### TASK BRIEF
Up to and including the line with "a=-1.25+2.5*i/n", reproduce the listing below exactly, beginning at its first line.

### DATA LINES
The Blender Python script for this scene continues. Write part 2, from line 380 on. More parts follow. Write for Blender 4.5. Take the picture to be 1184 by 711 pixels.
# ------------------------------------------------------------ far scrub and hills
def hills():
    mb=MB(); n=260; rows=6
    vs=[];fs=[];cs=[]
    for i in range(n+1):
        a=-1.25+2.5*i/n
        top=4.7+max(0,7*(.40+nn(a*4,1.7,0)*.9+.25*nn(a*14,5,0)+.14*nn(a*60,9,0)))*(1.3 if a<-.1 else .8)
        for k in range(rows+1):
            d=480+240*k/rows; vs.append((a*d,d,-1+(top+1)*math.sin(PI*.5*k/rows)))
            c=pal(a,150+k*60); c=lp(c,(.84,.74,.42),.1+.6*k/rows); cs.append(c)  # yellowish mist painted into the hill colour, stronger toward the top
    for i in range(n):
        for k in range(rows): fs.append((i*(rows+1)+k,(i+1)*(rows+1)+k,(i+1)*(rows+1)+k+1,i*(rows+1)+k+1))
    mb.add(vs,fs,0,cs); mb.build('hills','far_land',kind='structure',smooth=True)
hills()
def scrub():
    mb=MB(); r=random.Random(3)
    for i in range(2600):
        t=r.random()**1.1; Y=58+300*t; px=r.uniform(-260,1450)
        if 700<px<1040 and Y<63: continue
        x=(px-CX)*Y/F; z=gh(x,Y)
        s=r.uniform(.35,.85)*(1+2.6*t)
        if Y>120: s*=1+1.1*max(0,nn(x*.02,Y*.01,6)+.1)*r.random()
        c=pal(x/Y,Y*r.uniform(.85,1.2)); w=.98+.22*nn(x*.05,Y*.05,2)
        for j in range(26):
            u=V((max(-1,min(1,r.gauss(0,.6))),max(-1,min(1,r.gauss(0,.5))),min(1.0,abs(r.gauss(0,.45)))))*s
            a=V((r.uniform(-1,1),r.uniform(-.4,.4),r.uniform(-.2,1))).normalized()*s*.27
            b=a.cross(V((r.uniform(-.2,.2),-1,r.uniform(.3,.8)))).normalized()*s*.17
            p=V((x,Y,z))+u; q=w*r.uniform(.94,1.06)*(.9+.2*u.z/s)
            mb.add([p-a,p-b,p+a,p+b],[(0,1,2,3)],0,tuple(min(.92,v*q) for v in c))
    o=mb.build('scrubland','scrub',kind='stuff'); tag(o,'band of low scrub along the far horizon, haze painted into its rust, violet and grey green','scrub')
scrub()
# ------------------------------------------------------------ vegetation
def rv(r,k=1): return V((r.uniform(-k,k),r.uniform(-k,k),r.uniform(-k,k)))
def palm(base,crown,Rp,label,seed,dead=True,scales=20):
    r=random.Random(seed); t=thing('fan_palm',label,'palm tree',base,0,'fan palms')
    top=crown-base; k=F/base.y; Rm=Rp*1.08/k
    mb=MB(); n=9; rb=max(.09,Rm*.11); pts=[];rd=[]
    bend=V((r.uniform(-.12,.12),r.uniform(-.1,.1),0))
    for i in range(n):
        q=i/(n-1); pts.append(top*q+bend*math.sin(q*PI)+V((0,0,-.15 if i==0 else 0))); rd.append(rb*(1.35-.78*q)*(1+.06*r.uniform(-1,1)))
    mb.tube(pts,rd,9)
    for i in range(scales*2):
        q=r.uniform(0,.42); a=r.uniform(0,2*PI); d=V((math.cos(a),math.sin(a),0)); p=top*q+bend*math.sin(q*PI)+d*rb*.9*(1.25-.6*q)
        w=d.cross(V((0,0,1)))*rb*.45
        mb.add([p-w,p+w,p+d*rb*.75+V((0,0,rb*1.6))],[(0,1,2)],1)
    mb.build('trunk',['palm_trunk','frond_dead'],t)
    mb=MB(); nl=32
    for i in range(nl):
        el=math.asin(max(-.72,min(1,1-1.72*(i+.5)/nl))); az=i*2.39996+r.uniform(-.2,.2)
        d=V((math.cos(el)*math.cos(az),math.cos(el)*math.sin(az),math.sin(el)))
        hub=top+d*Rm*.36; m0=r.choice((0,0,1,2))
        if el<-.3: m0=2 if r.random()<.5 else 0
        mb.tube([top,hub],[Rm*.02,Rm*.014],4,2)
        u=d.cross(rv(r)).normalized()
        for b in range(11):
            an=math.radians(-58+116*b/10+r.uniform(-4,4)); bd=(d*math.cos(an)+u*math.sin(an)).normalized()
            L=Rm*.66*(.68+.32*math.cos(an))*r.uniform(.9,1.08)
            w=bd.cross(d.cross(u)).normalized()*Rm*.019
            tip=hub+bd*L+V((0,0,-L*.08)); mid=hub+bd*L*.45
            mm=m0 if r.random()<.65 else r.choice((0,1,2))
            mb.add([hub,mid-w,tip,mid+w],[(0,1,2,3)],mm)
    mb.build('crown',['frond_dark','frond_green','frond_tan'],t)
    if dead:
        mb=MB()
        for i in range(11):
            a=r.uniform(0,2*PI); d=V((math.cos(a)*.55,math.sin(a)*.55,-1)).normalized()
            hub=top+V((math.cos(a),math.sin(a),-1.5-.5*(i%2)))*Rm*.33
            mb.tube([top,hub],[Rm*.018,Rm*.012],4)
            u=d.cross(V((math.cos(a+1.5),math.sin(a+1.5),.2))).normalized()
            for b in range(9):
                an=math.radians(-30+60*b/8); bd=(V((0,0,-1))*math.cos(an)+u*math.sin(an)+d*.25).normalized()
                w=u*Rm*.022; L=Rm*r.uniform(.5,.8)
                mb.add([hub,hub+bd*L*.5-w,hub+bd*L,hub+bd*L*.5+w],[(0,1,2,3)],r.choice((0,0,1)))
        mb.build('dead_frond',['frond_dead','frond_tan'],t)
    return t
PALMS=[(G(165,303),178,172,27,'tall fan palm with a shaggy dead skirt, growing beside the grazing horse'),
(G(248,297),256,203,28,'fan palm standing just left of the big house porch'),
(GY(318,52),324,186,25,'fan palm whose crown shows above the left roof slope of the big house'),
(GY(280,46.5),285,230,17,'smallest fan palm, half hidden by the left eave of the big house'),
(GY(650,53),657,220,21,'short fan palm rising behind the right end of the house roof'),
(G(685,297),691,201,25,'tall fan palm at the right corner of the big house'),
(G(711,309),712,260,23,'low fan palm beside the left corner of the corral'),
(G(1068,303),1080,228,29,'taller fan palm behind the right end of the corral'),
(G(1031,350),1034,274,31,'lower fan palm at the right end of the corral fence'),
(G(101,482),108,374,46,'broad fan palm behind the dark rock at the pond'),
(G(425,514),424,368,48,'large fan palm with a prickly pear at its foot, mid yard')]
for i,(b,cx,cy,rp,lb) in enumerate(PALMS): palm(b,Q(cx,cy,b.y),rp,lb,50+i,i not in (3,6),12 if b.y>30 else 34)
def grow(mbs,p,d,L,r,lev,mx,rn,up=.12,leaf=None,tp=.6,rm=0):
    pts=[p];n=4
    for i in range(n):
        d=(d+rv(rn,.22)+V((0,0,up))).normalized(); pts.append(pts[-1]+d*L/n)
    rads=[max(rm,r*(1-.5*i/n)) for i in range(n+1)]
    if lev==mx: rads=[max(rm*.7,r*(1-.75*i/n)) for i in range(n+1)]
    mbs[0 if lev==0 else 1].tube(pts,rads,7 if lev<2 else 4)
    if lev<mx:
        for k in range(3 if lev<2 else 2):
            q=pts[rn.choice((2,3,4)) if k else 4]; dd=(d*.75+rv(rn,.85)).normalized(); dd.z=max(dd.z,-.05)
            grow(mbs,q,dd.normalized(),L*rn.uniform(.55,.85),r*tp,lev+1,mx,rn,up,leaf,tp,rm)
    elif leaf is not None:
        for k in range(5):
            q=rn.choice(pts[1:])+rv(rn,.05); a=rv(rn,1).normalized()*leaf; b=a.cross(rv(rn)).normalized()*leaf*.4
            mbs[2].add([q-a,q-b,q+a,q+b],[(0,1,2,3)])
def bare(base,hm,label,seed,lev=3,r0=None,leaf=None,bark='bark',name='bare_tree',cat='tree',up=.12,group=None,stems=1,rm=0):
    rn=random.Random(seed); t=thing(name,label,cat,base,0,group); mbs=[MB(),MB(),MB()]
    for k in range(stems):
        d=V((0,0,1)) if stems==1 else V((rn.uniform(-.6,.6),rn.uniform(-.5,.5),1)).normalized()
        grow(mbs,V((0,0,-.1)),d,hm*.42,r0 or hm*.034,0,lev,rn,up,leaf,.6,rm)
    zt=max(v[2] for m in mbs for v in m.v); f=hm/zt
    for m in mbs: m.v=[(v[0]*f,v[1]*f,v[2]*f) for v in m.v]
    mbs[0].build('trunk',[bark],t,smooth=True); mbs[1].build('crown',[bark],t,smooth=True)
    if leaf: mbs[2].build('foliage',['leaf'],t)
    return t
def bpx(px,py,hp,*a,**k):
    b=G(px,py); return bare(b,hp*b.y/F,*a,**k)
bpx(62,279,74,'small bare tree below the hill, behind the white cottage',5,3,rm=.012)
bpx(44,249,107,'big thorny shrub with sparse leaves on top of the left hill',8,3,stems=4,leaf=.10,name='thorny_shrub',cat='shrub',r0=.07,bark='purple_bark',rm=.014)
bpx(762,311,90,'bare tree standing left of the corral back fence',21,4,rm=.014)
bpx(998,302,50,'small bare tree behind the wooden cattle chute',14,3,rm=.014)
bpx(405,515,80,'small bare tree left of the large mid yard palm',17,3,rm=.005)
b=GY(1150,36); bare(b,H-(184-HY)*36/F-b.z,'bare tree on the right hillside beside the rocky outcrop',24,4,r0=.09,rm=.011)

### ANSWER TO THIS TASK
The Blender Python script for this scene continues. Write part 2, from line 380 on. More parts follow. Write for Blender 4.5. Take the picture to be 1184 by 711 pixels.
# ------------------------------------------------------------ far scrub and hills
def hills():
    mb=MB(); n=260; rows=6
    vs=[];fs=[];cs=[]
    for i in range(n+1):
        a=-1.25+2.5*i/n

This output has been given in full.